> [Exercise objective]
Give back, exactly as written, the lines from the beginning of the listing through the one that contains "return Vector(((px - VX)".
-- START OF Data excerpt --
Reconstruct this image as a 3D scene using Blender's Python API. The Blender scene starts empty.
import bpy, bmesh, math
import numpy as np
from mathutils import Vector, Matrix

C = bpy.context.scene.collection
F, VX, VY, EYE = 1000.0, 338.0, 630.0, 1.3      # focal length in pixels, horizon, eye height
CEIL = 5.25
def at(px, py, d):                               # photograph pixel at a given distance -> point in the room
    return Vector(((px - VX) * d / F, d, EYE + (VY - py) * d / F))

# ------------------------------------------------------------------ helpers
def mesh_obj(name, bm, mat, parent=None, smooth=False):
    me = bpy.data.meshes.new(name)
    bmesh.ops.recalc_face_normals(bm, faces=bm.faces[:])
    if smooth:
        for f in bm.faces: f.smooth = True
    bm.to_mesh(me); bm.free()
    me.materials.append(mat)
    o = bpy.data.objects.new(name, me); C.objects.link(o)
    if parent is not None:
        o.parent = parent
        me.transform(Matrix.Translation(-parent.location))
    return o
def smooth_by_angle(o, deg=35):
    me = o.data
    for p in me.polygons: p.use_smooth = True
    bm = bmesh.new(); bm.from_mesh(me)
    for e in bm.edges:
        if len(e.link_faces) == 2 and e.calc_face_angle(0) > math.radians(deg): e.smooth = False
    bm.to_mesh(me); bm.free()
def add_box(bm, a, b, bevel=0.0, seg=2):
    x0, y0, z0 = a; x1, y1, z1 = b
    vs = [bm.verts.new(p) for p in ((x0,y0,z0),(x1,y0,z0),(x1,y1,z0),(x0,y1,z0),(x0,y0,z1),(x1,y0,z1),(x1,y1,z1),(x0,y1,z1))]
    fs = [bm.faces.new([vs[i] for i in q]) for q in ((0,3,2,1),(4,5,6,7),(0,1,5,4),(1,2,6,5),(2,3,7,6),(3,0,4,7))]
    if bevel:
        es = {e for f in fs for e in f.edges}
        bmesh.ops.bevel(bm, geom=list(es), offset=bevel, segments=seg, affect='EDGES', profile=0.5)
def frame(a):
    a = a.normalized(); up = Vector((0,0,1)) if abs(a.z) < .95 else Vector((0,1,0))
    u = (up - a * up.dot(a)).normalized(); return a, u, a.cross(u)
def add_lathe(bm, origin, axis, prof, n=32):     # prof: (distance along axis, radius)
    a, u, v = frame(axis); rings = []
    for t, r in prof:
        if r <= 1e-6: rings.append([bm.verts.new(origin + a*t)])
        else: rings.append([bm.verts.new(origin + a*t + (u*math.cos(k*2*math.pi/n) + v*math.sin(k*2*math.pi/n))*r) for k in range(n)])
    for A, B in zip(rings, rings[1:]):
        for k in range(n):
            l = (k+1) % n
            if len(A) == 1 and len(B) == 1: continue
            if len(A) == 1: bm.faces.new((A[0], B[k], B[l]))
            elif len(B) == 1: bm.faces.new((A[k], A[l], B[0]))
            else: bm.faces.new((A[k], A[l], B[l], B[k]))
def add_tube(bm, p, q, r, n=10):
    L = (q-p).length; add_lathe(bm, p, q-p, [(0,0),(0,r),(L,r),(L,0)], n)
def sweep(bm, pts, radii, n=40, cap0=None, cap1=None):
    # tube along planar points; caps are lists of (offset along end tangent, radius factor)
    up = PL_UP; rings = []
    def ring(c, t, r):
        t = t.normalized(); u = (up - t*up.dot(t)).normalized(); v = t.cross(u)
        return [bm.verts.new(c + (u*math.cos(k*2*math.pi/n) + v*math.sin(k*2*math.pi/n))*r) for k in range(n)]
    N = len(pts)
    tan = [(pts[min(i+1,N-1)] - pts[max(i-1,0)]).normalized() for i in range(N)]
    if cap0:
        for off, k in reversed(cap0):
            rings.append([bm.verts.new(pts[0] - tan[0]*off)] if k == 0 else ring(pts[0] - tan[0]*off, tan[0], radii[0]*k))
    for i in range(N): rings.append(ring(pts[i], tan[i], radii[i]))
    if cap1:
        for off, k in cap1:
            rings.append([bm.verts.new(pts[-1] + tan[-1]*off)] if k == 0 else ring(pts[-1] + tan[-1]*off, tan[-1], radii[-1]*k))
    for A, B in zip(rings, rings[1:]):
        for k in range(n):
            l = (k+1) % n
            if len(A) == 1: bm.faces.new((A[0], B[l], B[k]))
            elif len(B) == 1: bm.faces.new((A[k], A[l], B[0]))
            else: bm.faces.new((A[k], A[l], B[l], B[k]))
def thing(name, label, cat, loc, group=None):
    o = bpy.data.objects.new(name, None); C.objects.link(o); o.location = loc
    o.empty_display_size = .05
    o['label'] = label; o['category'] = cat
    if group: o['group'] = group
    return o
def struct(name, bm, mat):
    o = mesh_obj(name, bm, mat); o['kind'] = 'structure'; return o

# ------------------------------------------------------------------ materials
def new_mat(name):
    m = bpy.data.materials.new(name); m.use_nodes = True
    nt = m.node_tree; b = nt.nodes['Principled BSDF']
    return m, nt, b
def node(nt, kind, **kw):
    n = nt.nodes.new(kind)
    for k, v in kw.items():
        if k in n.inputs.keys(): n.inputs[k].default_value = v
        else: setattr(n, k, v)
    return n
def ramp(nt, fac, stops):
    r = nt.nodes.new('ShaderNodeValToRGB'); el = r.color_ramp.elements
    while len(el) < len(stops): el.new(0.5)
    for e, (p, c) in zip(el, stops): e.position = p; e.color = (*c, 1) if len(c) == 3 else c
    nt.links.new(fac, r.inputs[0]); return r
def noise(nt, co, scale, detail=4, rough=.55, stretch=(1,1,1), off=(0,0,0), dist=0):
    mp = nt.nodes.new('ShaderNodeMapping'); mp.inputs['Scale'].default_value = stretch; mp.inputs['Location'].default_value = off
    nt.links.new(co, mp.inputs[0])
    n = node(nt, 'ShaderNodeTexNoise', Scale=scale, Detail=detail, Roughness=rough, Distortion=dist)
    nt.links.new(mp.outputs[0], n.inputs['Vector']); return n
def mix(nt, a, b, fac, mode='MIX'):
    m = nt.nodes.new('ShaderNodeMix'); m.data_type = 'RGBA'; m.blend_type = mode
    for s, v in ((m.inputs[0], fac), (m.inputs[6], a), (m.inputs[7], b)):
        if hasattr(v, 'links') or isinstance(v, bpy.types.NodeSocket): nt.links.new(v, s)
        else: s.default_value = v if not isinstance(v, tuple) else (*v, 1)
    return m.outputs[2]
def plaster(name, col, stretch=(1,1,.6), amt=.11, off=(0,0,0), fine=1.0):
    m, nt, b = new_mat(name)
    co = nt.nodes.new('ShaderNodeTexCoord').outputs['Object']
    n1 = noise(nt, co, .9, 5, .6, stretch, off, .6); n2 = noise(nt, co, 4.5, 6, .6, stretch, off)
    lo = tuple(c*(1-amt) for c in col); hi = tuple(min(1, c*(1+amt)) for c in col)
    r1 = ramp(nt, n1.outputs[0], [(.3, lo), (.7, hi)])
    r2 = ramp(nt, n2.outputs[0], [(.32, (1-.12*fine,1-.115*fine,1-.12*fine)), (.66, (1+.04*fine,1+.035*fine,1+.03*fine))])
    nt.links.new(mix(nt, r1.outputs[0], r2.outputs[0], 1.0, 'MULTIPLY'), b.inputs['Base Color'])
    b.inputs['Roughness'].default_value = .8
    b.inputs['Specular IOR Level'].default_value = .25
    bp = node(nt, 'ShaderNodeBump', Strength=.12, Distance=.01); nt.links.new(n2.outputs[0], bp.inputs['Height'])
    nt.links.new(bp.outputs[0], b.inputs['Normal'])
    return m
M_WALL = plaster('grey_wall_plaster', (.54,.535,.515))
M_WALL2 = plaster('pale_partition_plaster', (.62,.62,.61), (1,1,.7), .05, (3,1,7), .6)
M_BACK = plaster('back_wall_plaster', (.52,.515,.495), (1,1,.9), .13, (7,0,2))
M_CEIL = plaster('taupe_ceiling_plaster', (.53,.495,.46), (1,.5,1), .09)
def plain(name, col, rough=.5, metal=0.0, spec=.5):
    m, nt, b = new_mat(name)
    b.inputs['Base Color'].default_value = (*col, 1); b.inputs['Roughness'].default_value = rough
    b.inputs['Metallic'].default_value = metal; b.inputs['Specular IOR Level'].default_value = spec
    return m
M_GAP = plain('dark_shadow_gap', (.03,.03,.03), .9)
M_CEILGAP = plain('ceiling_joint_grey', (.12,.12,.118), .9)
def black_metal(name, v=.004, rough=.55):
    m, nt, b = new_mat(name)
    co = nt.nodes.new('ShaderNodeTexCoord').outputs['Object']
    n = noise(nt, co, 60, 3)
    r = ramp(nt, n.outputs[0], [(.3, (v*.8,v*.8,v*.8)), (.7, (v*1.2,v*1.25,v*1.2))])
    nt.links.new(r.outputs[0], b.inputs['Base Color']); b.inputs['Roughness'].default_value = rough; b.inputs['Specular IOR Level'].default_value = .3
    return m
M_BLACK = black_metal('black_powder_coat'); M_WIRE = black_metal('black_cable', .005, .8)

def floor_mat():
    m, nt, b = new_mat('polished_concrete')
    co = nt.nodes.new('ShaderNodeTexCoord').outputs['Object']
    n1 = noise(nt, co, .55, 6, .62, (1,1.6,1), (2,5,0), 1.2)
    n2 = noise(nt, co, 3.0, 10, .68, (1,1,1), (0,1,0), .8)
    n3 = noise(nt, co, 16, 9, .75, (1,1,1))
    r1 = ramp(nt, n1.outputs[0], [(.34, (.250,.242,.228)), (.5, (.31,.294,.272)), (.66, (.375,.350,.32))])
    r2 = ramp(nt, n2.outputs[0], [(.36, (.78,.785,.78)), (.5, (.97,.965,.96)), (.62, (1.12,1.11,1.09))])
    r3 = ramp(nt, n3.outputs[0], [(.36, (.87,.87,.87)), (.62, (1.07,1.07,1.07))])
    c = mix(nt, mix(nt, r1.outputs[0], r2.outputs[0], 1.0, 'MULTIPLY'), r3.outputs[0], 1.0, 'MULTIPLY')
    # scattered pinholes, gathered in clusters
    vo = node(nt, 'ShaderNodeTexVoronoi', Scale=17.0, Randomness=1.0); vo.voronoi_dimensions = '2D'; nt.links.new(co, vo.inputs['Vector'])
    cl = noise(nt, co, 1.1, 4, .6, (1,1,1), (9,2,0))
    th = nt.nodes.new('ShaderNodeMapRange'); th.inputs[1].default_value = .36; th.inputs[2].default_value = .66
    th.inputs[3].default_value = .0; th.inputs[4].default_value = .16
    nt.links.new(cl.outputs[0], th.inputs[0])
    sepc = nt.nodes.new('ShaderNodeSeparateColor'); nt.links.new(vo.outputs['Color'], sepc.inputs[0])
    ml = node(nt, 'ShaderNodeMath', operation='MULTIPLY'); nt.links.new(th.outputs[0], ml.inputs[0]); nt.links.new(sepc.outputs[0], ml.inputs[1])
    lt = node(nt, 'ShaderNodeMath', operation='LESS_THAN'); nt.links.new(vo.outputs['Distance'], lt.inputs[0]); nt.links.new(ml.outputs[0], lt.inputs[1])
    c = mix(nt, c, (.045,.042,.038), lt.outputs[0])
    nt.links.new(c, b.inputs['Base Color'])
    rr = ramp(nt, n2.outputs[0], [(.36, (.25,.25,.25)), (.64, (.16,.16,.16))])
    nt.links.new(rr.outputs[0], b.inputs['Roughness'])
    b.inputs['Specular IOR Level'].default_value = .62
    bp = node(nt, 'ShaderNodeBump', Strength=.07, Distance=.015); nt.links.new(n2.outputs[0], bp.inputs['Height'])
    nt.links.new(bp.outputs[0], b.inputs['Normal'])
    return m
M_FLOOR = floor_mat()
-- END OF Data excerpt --
> [Result of this task]
Reconstruct this image as a 3D scene using Blender's Python API. The Blender scene starts empty.
import bpy, bmesh, math
import numpy as np
from mathutils import Vector, Matrix

C = bpy.context.scene.collection
F, VX, VY, EYE = 1000.0, 338.0, 630.0, 1.3      # focal length in pixels, horizon, eye height
CEIL = 5.25
def at(px, py, d):                               # photograph pixel at a given distance -> point in the room
    return Vector(((px - VX) * d / F, d, EYE + (VY - py) * d / F))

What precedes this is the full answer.